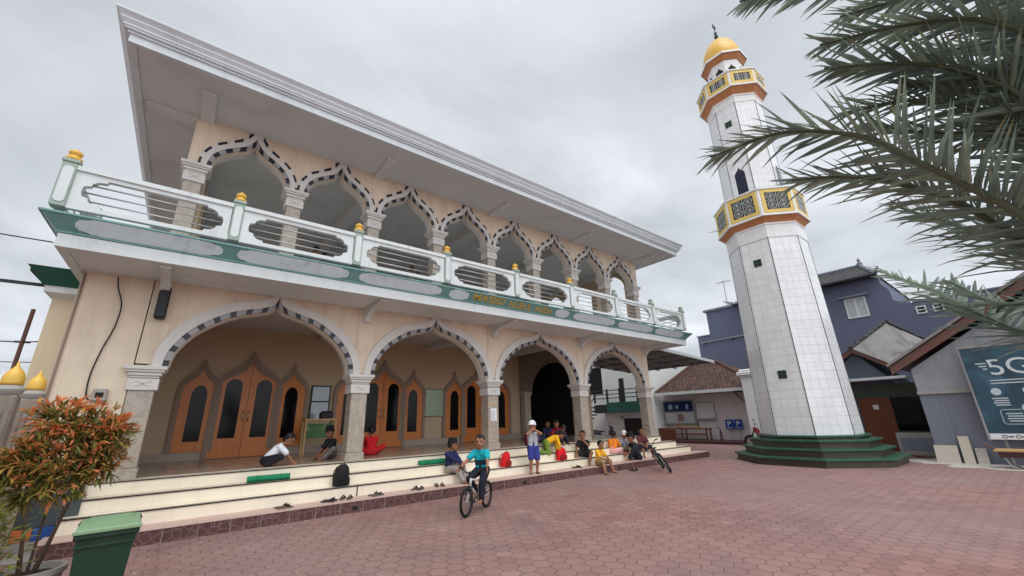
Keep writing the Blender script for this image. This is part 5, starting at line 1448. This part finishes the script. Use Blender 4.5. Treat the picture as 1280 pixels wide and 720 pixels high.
# ------------------------------------------------------------------ bicycles
def bicycle(label, loc, ang, wr, wb, frame_c, tilt=0, group=None, hb=.62):
    b = thing('bicycle', label, 'bicycle', loc, R(ang), group)
    b.rotation_euler = (R(tilt), 0, R(ang))
    mf = mat('bike_paint_%d' % frame_c[0], frame_c, .35, .1, 6)
    def wheel(x):
        t = M(); t.tube([(x + (wr - .026) * math.cos(a), 0, wr + (wr - .026) * math.sin(a)) for a in [2 * pi * i / 28 for i in range(29)]], .026, 8)
        w = t.build('wheel', m_rubber, b, True)
        t = M(); t.tube([(x + (wr - .045) * math.cos(a), 0, wr + (wr - .045) * math.sin(a)) for a in [2 * pi * i / 28 for i in range(29)]], .01, 6); t.build('rim', m_darkmet, w, True)
        t = M()
        for i in range(14):
            a = 2 * pi * i / 14; t.tube([(x, .02 * (-1) ** i, wr), (x + (wr - .05) * math.cos(a + .2), 0, wr + (wr - .05) * math.sin(a + .2))], .0018, 3)
        t.tube([(x, -.05, wr), (x, .05, wr)], .018, 8); t.build('spokes', m_steel, w)
    wheel(0); wheel(wb)
    bb_ = Vector((wb * .42, 0, wr * .98)); st = Vector((wb * .26, 0, wr + .32)); hd0 = Vector((wb * .80, 0, wr + .36)); hd1 = Vector((wb * .835, 0, wr + .24))
    t = M()
    t.tube([bb_, st], .017, 8); t.tube([st - Vector((0, 0, .05)), hd0 - Vector((0, 0, .02))], .016, 8); t.tube([bb_, hd1], .02, 8); t.tube([hd0, hd1], .02, 8)
    for y in (-.045, .045): t.tube([bb_ + Vector((0, y * .6, 0)), (0, y, wr)], .01, 6); t.tube([st - Vector((0, -y * .4, .06)), (0, y, wr)], .009, 6)
    t.build('frame', mf, b, True)
    t = M()
    for y in (-.045, .045): t.tube([hd1 + Vector((.005, y, -.02)), (wb, y, wr)], .012, 6)
    t.tube([hd1 + Vector((.005, -.05, -.02)), hd1 + Vector((.005, .05, -.02))], .014, 6); t.build('fork', m_darkmet, b, True)
    t = M(); q = hd0 + Vector((-.02, 0, .05))
    t.tube([hd0, q], .014, 6)
    t.tube([q + Vector((-.1, hb / 2, .12)), q + Vector((-.02, hb / 2 - .1, .12)), q + Vector((0, .1, .03)), q + Vector((0, -.1, .03)), q + Vector((-.02, -hb / 2 + .1, .12)), q + Vector((-.1, -hb / 2, .12))], .012, 6)
    h_ = t.build('handlebar', m_darkmet, b, True)
    for sg in (-1, 1):
        t = M(); t.tube([q + Vector((-.1, sg * hb / 2, .12)), q + Vector((-.03, sg * (hb / 2 - .085), .12))], .018, 8); t.build('grip', m_blackpl, h_, True)
    t = M(); t.tube([st, st + Vector((-.02, 0, .1))], .013, 6)
    t.hull([st + Vector((x, y, z)) for x, y, z in ((-.16, .07, .12), (-.16, -.07, .12), (.13, .015, .12), (.13, -.015, .12), (-.15, .06, .1), (-.15, -.06, .1), (.12, .012, .1), (.12, -.012, .1))])
    t.build('saddle', m_blackpl, b)
    t = M(); t.tube([bb_ + Vector((0, -.06, 0)), bb_ + Vector((0, .06, 0))], .014, 6)
    t.tube([bb_ + Vector((.08 * math.cos(a), -.05, .08 * math.sin(a))) for a in [2 * pi * i / 20 for i in range(21)]], .006, 5)
    for sg in (-1, 1):
        e_ = bb_ + Vector((sg * .12, sg * -.065, -sg * .06)); t.tube([bb_ + Vector((0, sg * -.06, 0)), e_], .01, 6); t.bbox(e_ + Vector((-.04, -.035, -.01)), e_ + Vector((.04, .035, .012)), .004)
    t.tube([bb_ + Vector((0, -.05, .08)), (0, -.05, wr + .035)], .004, 4); t.tube([bb_ + Vector((0, -.05, -.08)), (0, -.05, wr - .035)], .004, 4)
    t.build('crankset', m_darkmet, b)
    return b
RX, RY, RA = 4.80, -2.62, 211
bicycle('small bicycle with pale frame ridden by the boy in teal', (RX, RY, 0), RA, .235, .84, (198, 190, 184), 0, 'bicycles')
# rider; his origin is the rear wheel's contact point
person('boy in teal shirt and dark trousers riding the small bicycle across the paving', (RX, RY, 0), RA, 1.24, (.19, 0, .68), (.2, 0, 1), ((.45, .1, .21), (.28, -.1, .33)), ((1, .25, .3), (1, -.25, .3)), ((.55, .27, .76), (.55, -.27, .76)), ((-.3, .9, -.4), (-.3, -.9, -.4)), (.95, .25, -.08), (22, 160, 172), 'short', (28, 30, 44), 'long', skin=m_skin2, stripe=(30, 44, 60))
bicycle('dark bicycle leaning against the curb beside the seated boys', (11.3, -2.5, 0), 44, .30, .98, (60, 66, 66), -30, 'bicycles')

# ------------------------------------------------------------------ bags, mats, sandals
def backpack(label, loc, rz, w, h, d, c, lean=0):
    o = thing('backpack', label, 'bag', loc, R(rz)); o.rotation_euler = (R(lean), 0, R(rz))
    m = M(); pts = []
    for z, k_ in ((0, .92), (h * .1, 1), (h * .6, .96), (h * .85, .8), (h, .45)):
        for i in range(16):
            a = 2 * pi * i / 16; ca, sa = math.cos(a), math.sin(a); pw_ = .6
            pts.append((w / 2 * k_ * math.copysign(abs(ca) ** pw_, ca), d / 2 * k_ * math.copysign(abs(sa) ** pw_, sa), z))
    m.hull(pts); m.build('body', cloth(c), o, True, angle=50)
    c2 = tuple(int(v * .7) for v in c)
    m = M(); m.hull([(x, y, z) for z, k_ in ((h * .06, .8), (h * .1, .9), (h * .4, .85), (h * .46, .6)) for x in (-w * .42 * k_, w * .42 * k_) for y in (-d / 2 - d * .22 * k_, -d / 2 + .03)]); m.build('pocket', cloth(c2), o)
    m = M(); m.tube([(-.03, 0, h * .97), (-.02, 0, h * 1.08), (.02, 0, h * 1.08), (.03, 0, h * .97)], .008, 6); m.build('handle', cloth(c2), o)
    m = M()
    for x in (-w * .25, w * .25): m.tube([(x, d * .4, h * .88), (x * 1.1, d * .75, h * .6), (x * 1.2, d * .6, h * .25), (x * 1.3, d * .4, h * .05)], .012, 6)
    m.build('strap', cloth(c2), o)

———

Retype everything in the material word for word, minus pictures.

» Exercise answer:
Keep writing the Blender script for this image. This is part 5, starting at line 1448. This part finishes the script. Use Blender 4.5. Treat the picture as 1280 pixels wide and 720 pixels high.
# ------------------------------------------------------------------ bicycles
def bicycle(label, loc, ang, wr, wb, frame_c, tilt=0, group=None, hb=.62):
    b = thing('bicycle', label, 'bicycle', loc, R(ang), group)
    b.rotation_euler = (R(tilt), 0, R(ang))
    mf = mat('bike_paint_%d' % frame_c[0], frame_c, .35, .1, 6)
    def wheel(x):
        t = M(); t.tube([(x + (wr - .026) * math.cos(a), 0, wr + (wr - .026) * math.sin(a)) for a in [2 * pi * i / 28 for i in range(29)]], .026, 8)
        w = t.build('wheel', m_rubber, b, True)
        t = M(); t.tube([(x + (wr - .045) * math.cos(a), 0, wr + (wr - .045) * math.sin(a)) for a in [2 * pi * i / 28 for i in range(29)]], .01, 6); t.build('rim', m_darkmet, w, True)
        t = M()
        for i in range(14):
            a = 2 * pi * i / 14; t.tube([(x, .02 * (-1) ** i, wr), (x + (wr - .05) * math.cos(a + .2), 0, wr + (wr - .05) * math.sin(a + .2))], .0018, 3)
        t.tube([(x, -.05, wr), (x, .05, wr)], .018, 8); t.build('spokes', m_steel, w)
    wheel(0); wheel(wb)
    bb_ = Vector((wb * .42, 0, wr * .98)); st = Vector((wb * .26, 0, wr + .32)); hd0 = Vector((wb * .80, 0, wr + .36)); hd1 = Vector((wb * .835, 0, wr + .24))
    t = M()
    t.tube([bb_, st], .017, 8); t.tube([st - Vector((0, 0, .05)), hd0 - Vector((0, 0, .02))], .016, 8); t.tube([bb_, hd1], .02, 8); t.tube([hd0, hd1], .02, 8)
    for y in (-.045, .045): t.tube([bb_ + Vector((0, y * .6, 0)), (0, y, wr)], .01, 6); t.tube([st - Vector((0, -y * .4, .06)), (0, y, wr)], .009, 6)
    t.build('frame', mf, b, True)
    t = M()
    for y in (-.045, .045): t.tube([hd1 + Vector((.005, y, -.02)), (wb, y, wr)], .012, 6)
    t.tube([hd1 + Vector((.005, -.05, -.02)), hd1 + Vector((.005, .05, -.02))], .014, 6); t.build('fork', m_darkmet, b, True)
    t = M(); q = hd0 + Vector((-.02, 0, .05))
    t.tube([hd0, q], .014, 6)
    t.tube([q + Vector((-.1, hb / 2, .12)), q + Vector((-.02, hb / 2 - .1, .12)), q + Vector((0, .1, .03)), q + Vector((0, -.1, .03)), q + Vector((-.02, -hb / 2 + .1, .12)), q + Vector((-.1, -hb / 2, .12))], .012, 6)
    h_ = t.build('handlebar', m_darkmet, b, True)
    for sg in (-1, 1):
        t = M(); t.tube([q + Vector((-.1, sg * hb / 2, .12)), q + Vector((-.03, sg * (hb / 2 - .085), .12))], .018, 8); t.build('grip', m_blackpl, h_, True)
    t = M(); t.tube([st, st + Vector((-.02, 0, .1))], .013, 6)
    t.hull([st + Vector((x, y, z)) for x, y, z in ((-.16, .07, .12), (-.16, -.07, .12), (.13, .015, .12), (.13, -.015, .12), (-.15, .06, .1), (-.15, -.06, .1), (.12, .012, .1), (.12, -.012, .1))])
    t.build('saddle', m_blackpl, b)
    t = M(); t.tube([bb_ + Vector((0, -.06, 0)), bb_ + Vector((0, .06, 0))], .014, 6)
    t.tube([bb_ + Vector((.08 * math.cos(a), -.05, .08 * math.sin(a))) for a in [2 * pi * i / 20 for i in range(21)]], .006, 5)
    for sg in (-1, 1):
        e_ = bb_ + Vector((sg * .12, sg * -.065, -sg * .06)); t.tube([bb_ + Vector((0, sg * -.06, 0)), e_], .01, 6); t.bbox(e_ + Vector((-.04, -.035, -.01)), e_ + Vector((.04, .035, .012)), .004)
    t.tube([bb_ + Vector((0, -.05, .08)), (0, -.05, wr + .035)], .004, 4); t.tube([bb_ + Vector((0, -.05, -.08)), (0, -.05, wr - .035)], .004, 4)
    t.build('crankset', m_darkmet, b)
    return b
RX, RY, RA = 4.80, -2.62, 211
bicycle('small bicycle with pale frame ridden by the boy in teal', (RX, RY, 0), RA, .235, .84, (198, 190, 184), 0, 'bicycles')
# rider; his origin is the rear wheel's contact point
person('boy in teal shirt and dark trousers riding the small bicycle across the paving', (RX, RY, 0), RA, 1.24, (.19, 0, .68), (.2, 0, 1), ((.45, .1, .21), (.28, -.1, .33)), ((1, .25, .3), (1, -.25, .3)), ((.55, .27, .76), (.55, -.27, .76)), ((-.3, .9, -.4), (-.3, -.9, -.4)), (.95, .25, -.08), (22, 160, 172), 'short', (28, 30, 44), 'long', skin=m_skin2, stripe=(30, 44, 60))
bicycle('dark bicycle leaning against the curb beside the seated boys', (11.3, -2.5, 0), 44, .30, .98, (60, 66, 66), -30, 'bicycles')

# ------------------------------------------------------------------ bags, mats, sandals
def backpack(label, loc, rz, w, h, d, c, lean=0):
    o = thing('backpack', label, 'bag', loc, R(rz)); o.rotation_euler = (R(lean), 0, R(rz))
    m = M(); pts = []
    for z, k_ in ((0, .92), (h * .1, 1), (h * .6, .96), (h * .85, .8), (h, .45)):
        for i in range(16):
            a = 2 * pi * i / 16; ca, sa = math.cos(a), math.sin(a); pw_ = .6
            pts.append((w / 2 * k_ * math.copysign(abs(ca) ** pw_, ca), d / 2 * k_ * math.copysign(abs(sa) ** pw_, sa), z))
    m.hull(pts); m.build('body', cloth(c), o, True, angle=50)
    c2 = tuple(int(v * .7) for v in c)
    m = M(); m.hull([(x, y, z) for z, k_ in ((h * .06, .8), (h * .1, .9), (h * .4, .85), (h * .46, .6)) for x in (-w * .42 * k_, w * .42 * k_) for y in (-d / 2 - d * .22 * k_, -d / 2 + .03)]); m.build('pocket', cloth(c2), o)
    m = M(); m.tube([(-.03, 0, h * .97), (-.02, 0, h * 1.08), (.02, 0, h * 1.08), (.03, 0, h * .97)], .008, 6); m.build('handle', cloth(c2), o)
    m = M()
    for x in (-w * .25, w * .25): m.tube([(x, d * .4, h * .88), (x * 1.1, d * .75, h * .6), (x * 1.2, d * .6, h * .25), (x * 1.3, d * .4, h * .05)], .012, 6)
    m.build('strap', cloth(c2), o)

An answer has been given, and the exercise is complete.